MOGADISHU Somalia – In yet another deadly attack that rattled the Somali capital on Sunday the Islamist militant group Al Shabaab claimed a suicide
MOGADISHU, Somalia – In yet another deadly attack that rattled the Somali capital on Sunday, the Islamist militant group Al Shabaab claimed a suicide car bombing that such a local government office in Mogadishu.
According to local police in Mogadishu, a suicide car bomb struck a local government office in central Mogadishu on Sunday morning.
Police officer Mohamed Hussein said that the attack destroyed the Hawlwadag district office.
Further, a Quranic school, opposite the targetted structure which was open at the time of the blast, and had several children inside, also suffered damage in the blast.
The attack reportedly blew off the roof of a mosque and left several houses nearby damaged.
Hussein further confirmed that six people were killed and over 12 others were injured in the explosion.
Officials also said that both soldiers and civilians were killed in the suicide bombing.
Initially, the director of the Amin ambulance service was quoted as saying that at least 14 people were injured, including 6 children.
Later in the day, the deadly Islamist militant group Al Shabaab claimed the attack on Hawlwadag district office.
Abdiasis Abu Musab, Al Shabaab’s military operations spokesman, said in a statement that the group had carried out the attack.
Musab said, “We are behind the suicide attack. We targeted the district office in which there was a meeting. We killed 10 people so far, we shall give details later.”
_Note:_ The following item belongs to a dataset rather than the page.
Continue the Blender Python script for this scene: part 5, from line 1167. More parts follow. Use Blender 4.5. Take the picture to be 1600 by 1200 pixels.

Somalia has witnessed lawlessness and violence since 1991, when dictator Mohamed Siad Barre was toppled.
Al Shabaab began an insurgency in Somalia a decade ago and regularly orchestrates acts of terrorism throughout the country and particularly in the city of Mogadishu.
It was pushed out of Mogadishu in 2011 by Somali troops backed by African Union soldiers.
The Islamist group, which was ranked as the deadliest Islamist extremist group in Africa in 2016, is fighting to dislodge a Western-backed central government protected by the African Union-mandated peace-keeping force AMISOM, which defends it.
The group wants to install its own government based on its strict interpretation of Islamic sharia law.